Eine „Indiskretion“ hat die deutsche Ampel-Koalition in ihren Grundfesten erschüttert und könnte gar das Ende der Zusammenarbeit besiegeln. In einem 18-seitigen Grundsatzpapier, welches seinen Weg an die Öffentlichkeit gefunden hat, fordert Finanzminister Christian Lindner (FDP) ein völliges Umsteuern in der Wirtschafts- und Finanzpolitik Deutschlands und distanziert sich in Teilen von der Politik der regierenden Ampel-Koalition der vergangenen drei Jahre. Bundeskanzler Olaf Scholz gab im Ampel-Krach bisher den Genervten – und sagte und tat noch nichts ...
Die Herausforderungen wie ein Investitionsstau, eine geringe Produktivität oder ein Sonderweg beim Klimaschutz seien in den vergangenen Jahren von der Politik nicht nur nicht adressiert, sondern zum Teil „vorsätzlich herbeigeführt“ worden, schreibt Lindner in dem 18-seitigen Papier. „Deshalb ist eine Wirtschaftswende mit einer teilweise grundlegenden Revision politischer Leitentscheidungen erforderlich, um Schaden vom Standort Deutschland abzuwenden.“
Konkret schlägt der Chef der liberalen FDP etwa einen sofortigen Stopp aller neuen Regulierungen vor und einen Abbau von Nachweis- und Berichtspflichten auf ein notwendiges Minimum. „Als Sofortmaßnahme sollte der Solidaritätszuschlag, der überwiegend von Unternehmern, Selbstständigen, Freiberuflern sowie Hochqualifizierten gezahlt wird, entfallen“, fordert er in dem Papier weiter, das er als Finanzminister vorlegt. In einem ersten Schritt sollte der Solidaritätszuschlag 2025 um 2,5 Prozentpunkte auf drei Prozent gesenkt werden und 2027 ganz entfallen. Parallel sollte die Körperschaftssteuer 2025 um zwei Prozentpunkte reduziert und in weiteren Schritten 2027 und 2029 zusätzlich gesenkt werden. Ausdrücklich kritisiert das Dokument einen deutschen Sonderweg in der Klimapolitik.

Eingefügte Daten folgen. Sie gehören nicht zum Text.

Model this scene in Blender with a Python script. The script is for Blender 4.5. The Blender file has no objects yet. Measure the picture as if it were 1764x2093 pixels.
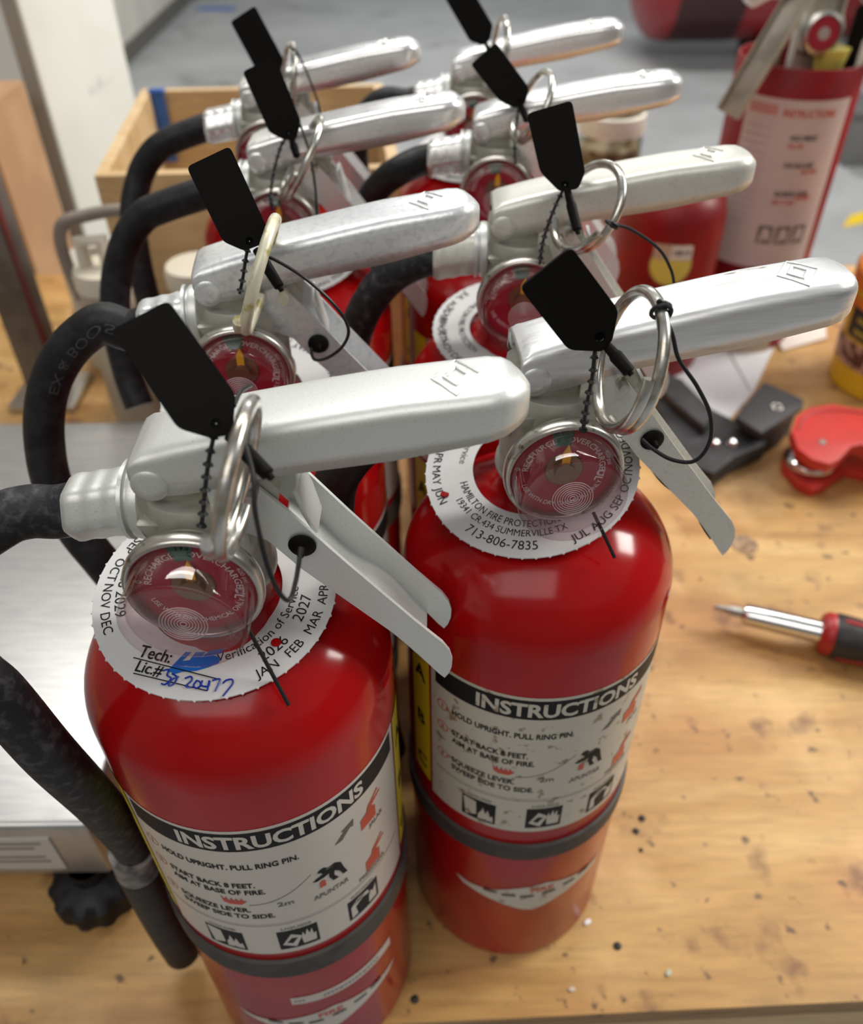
import bpy, bmesh, math, random
from math import sin, cos, pi, radians, sqrt
from mathutils import Vector, Matrix
from mathutils.geometry import tessellate_polygon

random.seed(7)
SC = bpy.context.scene
COL = SC.collection

# ------------------------------------------------------------------ camera
IW, IH = 1764.0, 2093.0
FPX, PITCH, ROLL, CAMH = 1714.4, 0.7235, 0.0115, 0.5078
FW = Vector((0, cos(PITCH), -sin(PITCH)))
_x0 = Vector((1, 0, 0)); _y0 = FW.cross(_x0)
RX = cos(ROLL) * _x0 + sin(ROLL) * _y0
DY = -sin(ROLL) * _x0 + cos(ROLL) * _y0
CP = Vector((0, 0, CAMH))
cam_d = bpy.data.cameras.new('camera'); cam = bpy.data.objects.new('camera', cam_d); COL.objects.link(cam)
cam.matrix_world = Matrix(((RX.x, -DY.x, -FW.x, CP.x), (RX.y, -DY.y, -FW.y, CP.y), (RX.z, -DY.z, -FW.z, CP.z), (0, 0, 0, 1)))
cam_d.sensor_fit = 'HORIZONTAL'; cam_d.sensor_width = 36.0; cam_d.lens = 36.0 * FPX / IW
cam_d.clip_start = 0.01; cam_d.clip_end = 100
cam_d.dof.use_dof = True; cam_d.dof.focus_distance = 0.262; cam_d.dof.aperture_fstop = 12.0
SC.camera = cam

# ------------------------------------------------------------------ world and light
world = bpy.data.worlds.new('workshop_ambient'); SC.world = world; world.use_nodes = True
bg = world.node_tree.nodes['Background']
bg.inputs[0].default_value = (0.93, 0.96, 1.0, 1); bg.inputs[1].default_value = 0.38
def area(name, loc, size, power, color, target):
    l = bpy.data.lights.new(name, 'AREA'); l.shape = 'RECTANGLE'; l.size, l.size_y = size; l.energy = power; l.color = color
    o = bpy.data.objects.new(name, l); COL.objects.link(o); o.location = loc
    o.rotation_euler = (Vector(target) - Vector(loc)).to_track_quat('-Z', 'Y').to_euler(); return o
area('ceiling_or_fill_light', (3.3, 1.5, 2.4), (1.7, 0.9), 200, (1.0, 0.96, 0.90), (0.1, 0.4, 0.2))
area('ceiling_or_fill_light', (-0.8, -1.3, 2.4), (2.6, 1.4), 42, (1.0, 0.96, 0.9), (-0.8, -1.3, 0))  # added fill behind the camera, made broad to keep its reflection faint
area('ceiling_or_fill_light', (-0.3, 1.5, 2.4), (1.6, 0.3), 44, (1.0, 0.97, 0.92), (-0.3, 1.5, 0))
area('ceiling_or_fill_light', (1.4, 1.9, 2.4), (1.6, 0.3), 26, (1.0, 0.96, 0.9), (1.4, 1.9, 0))
area('ceiling_or_fill_light', (0.5, 5.5, 2.4), (2.5, 0.4), 110, (1.0, 0.98, 0.95), (0.5, 5.5, 0))
vs = SC.view_settings
vs.view_transform = 'Standard'; vs.look = 'None'; vs.gamma = 1.0; vs.use_curve_mapping = False
vs.exposure = -0.36

# ------------------------------------------------------------------ pixel -> space (1764 x 2093 frame)
def ray(u, v): return FW + RX * ((u - IW / 2) / FPX) + DY * ((v - IH / 2) / FPX)
def at_d(u, v, d): return CP + ray(u, v) * d
def at_y(u, v, y): r = ray(u, v); return CP + r * (y / r.y)
def at_z(u, v, z): r = ray(u, v); return CP + r * ((z - CAMH) / r.z)

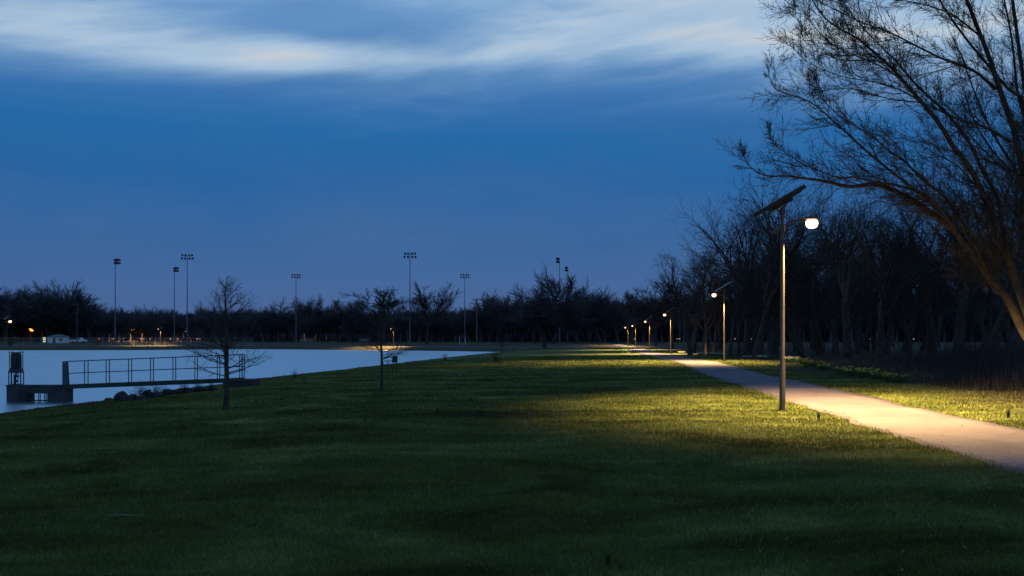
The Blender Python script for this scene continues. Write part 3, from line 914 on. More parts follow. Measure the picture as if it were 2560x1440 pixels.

Mit Blick auf das Budget 2025 fordert Lindner weitere Einsparungen. Die Einnahmebasis habe sich um elf Milliarden Euro verringert. Gleichzeitig würden sich aber die Ausgaben für das Bürgergeld und die Kosten der Unterkunft sowie für die Förderung der erneuerbaren Energie weiter erhöhen.
FDP fordert „Wirtschaftswende“
Die FDP fordert seit Längerem eine „Wirtschaftswende“ und hat einen „Herbst der Entscheidungen“ ausgerufen. Auch Forderungen wie eine vollständige Soli-Abschaffung sind grundsätzlich bekannt. Der Zeitpunkt des neuen Papiers ist aber brisant: Erst vor eineinhalb Wochen hatte der deutsche Wirtschaftsminister Robert Habeck (Grüne) in einem Papier erneut einen milliardenschweren, schuldenfinanzierten Staatsfonds vorgeschlagen, um Investitionen von Firmen zu fördern. Die FDP lehnt dies unter Verweis auf die Schuldenbremse ab.
Die nächsten Wochen sind entscheidend
Das Grundsatzpapier, welches Laut Linder durch eine „Indiskretion“ geleakt wurde, hat noch mehr Öl ins Feuer, das derzeit innerhalb der Koalition lodert, gegossen. Deutsche Medien sprechen bereits von einem „Scheidungspapier“. Kanzler-Sprecher Steffen Hebestreit betonte am Freitag zwar, er habe „nicht den Eindruck, dass irgendwer dabei ist, sich in die Büsche zu schlagen“. Mehrere FDP-Vertreter bekräftigten jedoch, für sie hänge der Verbleib im Regierungsbündnis von den Entscheidungen der kommenden Wochen ab.
Lindner hatte sich am Donnerstag nicht ausdrücklich auf einen Fortbestand der Ampel-Koalition festlegen wollen. In einem Gespräch mit dem „Spiegel“ sagte der Finanzminister lediglich, er habe keinen Vorsatz, die „Ampel“ zu verlassen. Entscheidend seien für ihn die nun anstehenden Haushaltsverhandlungen.